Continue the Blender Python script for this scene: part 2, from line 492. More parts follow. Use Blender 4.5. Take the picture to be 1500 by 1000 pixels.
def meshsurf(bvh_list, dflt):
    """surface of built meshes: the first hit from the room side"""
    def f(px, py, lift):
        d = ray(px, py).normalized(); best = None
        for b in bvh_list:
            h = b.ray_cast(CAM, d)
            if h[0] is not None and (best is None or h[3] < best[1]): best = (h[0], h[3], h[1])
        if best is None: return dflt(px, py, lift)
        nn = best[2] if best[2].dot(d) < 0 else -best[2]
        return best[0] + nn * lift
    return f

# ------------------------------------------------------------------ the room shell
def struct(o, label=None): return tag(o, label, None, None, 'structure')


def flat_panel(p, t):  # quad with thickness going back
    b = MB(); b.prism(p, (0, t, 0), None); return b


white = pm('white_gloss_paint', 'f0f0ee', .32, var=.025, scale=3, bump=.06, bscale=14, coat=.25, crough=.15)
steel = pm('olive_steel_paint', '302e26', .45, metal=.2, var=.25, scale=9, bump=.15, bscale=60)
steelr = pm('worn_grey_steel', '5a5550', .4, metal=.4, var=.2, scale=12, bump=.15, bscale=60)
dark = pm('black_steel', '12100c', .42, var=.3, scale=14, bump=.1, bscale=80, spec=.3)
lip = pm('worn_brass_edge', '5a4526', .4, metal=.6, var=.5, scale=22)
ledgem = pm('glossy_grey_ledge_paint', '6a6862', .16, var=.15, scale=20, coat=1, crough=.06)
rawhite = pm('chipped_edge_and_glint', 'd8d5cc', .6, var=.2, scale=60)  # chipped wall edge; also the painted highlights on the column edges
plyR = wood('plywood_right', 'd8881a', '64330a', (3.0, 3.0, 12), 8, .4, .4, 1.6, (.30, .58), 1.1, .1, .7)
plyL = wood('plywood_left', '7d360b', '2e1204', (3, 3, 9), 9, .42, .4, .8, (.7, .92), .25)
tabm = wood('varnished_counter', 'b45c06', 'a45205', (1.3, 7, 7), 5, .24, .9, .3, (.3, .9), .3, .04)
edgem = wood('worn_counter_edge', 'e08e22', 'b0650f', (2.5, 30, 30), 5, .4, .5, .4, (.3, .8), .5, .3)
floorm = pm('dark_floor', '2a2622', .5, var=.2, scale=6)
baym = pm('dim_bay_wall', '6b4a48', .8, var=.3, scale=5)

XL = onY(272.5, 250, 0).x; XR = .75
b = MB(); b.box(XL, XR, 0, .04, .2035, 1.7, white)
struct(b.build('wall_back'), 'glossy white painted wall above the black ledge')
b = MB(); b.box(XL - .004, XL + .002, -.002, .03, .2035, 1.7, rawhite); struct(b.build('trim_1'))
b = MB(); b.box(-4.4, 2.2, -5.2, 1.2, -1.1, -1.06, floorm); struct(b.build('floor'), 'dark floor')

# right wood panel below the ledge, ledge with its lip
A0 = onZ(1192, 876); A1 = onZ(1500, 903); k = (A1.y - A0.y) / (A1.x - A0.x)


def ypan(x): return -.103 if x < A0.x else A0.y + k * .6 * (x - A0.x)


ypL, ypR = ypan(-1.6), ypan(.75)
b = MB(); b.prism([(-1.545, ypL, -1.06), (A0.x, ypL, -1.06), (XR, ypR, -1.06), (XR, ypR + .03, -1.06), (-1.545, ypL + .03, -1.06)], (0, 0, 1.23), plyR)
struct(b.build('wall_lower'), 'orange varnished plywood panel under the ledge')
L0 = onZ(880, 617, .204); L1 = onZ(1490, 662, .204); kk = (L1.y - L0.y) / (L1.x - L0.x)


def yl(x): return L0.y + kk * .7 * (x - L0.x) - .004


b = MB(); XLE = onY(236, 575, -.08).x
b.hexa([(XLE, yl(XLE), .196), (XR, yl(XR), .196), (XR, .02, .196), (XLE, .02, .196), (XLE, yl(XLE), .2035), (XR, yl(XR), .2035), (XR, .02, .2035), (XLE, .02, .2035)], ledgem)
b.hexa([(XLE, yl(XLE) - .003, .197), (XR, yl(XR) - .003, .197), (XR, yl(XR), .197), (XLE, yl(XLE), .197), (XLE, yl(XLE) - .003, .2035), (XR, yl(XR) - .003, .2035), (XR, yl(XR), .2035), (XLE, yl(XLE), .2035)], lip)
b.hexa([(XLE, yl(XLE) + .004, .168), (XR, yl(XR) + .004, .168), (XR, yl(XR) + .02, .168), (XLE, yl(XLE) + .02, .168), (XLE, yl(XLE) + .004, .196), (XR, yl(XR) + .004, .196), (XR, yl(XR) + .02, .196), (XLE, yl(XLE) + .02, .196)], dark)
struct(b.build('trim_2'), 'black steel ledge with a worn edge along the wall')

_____

### Exercise objective
Copy each line above that contains the string "from".

### Problem solution
Continue the Blender Python script for this scene: part 2, from line 492. More parts follow. Use Blender 4.5. Take the picture to be 1500 by 1000 pixels.
    """surface of built meshes: the first hit from the room side"""